Chi segue gli Ataris si è fermato ai primi anni duemila, rimasto sopraffatto da gruppi ben più carismatici ed esuberanti che hanno relegato il progetto di Kris Roe in seconda fascia. Chi invece segue la scena Punk Rock Revival difficilmente si sarà lasciato sfuggire un disco da mostra temporanea, da collezione annuale, che contiene rarità e versioni inedite di brani fino ad ora custoditi in segreto. Ma è proprio nelle compilation non masterizzate che, spesso, si cela l'identità di un gruppo. Ed è delle compilation che si va a caccia quando la stagione della ricerca è necessariamente aperta.
Pubblicata il 15 aprile 2015 in occasione, inevitabile, del Record Store Day, l'ultima raccolta degli Ataris è la prima degna di questo nome.
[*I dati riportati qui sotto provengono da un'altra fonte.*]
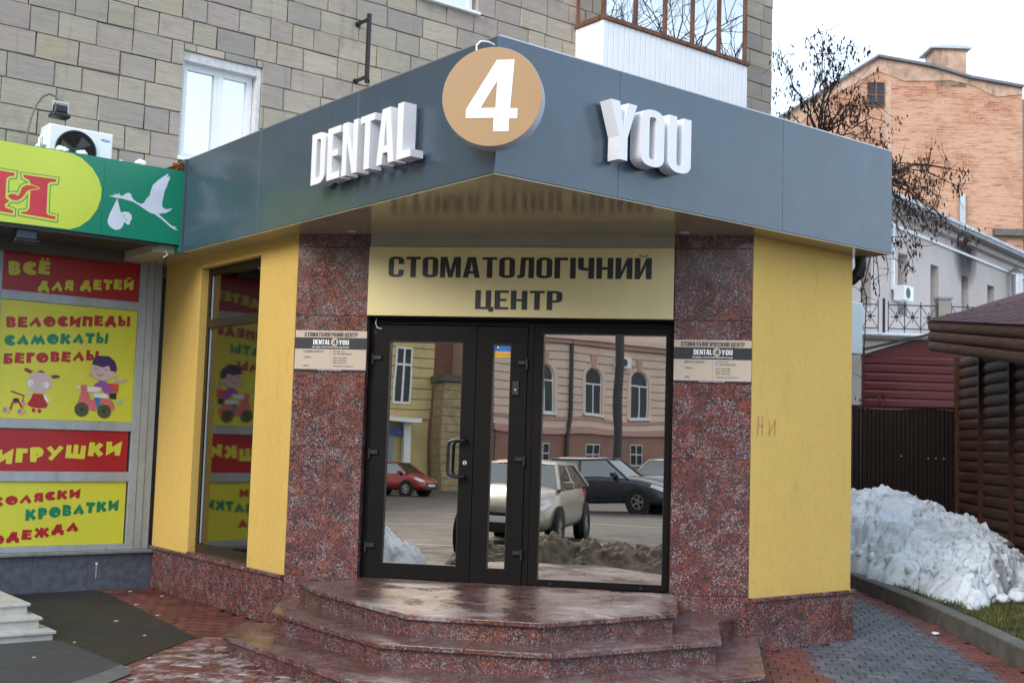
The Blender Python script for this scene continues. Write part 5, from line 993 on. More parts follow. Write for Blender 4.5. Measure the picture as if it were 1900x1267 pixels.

Spezzata a metà tra demo acustiche quasi Folk Country e basi tipiche della band dell'Indiana, etichettata Kung Fu Records per inerzia più che per reale appartenenza commerciale, la compilation cela ben più che un banale presupposto di promozione del tour estivo - ben riuscito e sinonimo di buona salute, negli USA, di un genere non più attuale - o la necessità di rivelare del materiale da tempo in esubero: arrivati troppo tardi sulle scene mainstream - fortunatamente - per trasformarsi nel prototipo che le label forse auspicavano, gli Ataris tendono una mano sonora alle nuove generazioni, provando a convincerle, con la semplicità universale che li ha sempre contraddistinti, della realtà della musica, dell'essenza del comporre.
Registrata male, su più volumi, con strumenti e voci in presa diretta e grezza, la compilation è una carezza di compassione rivolta a tutta la scena Pop Punk del decennio successivo a quello della band che ha preferito la dignità alla notorietà.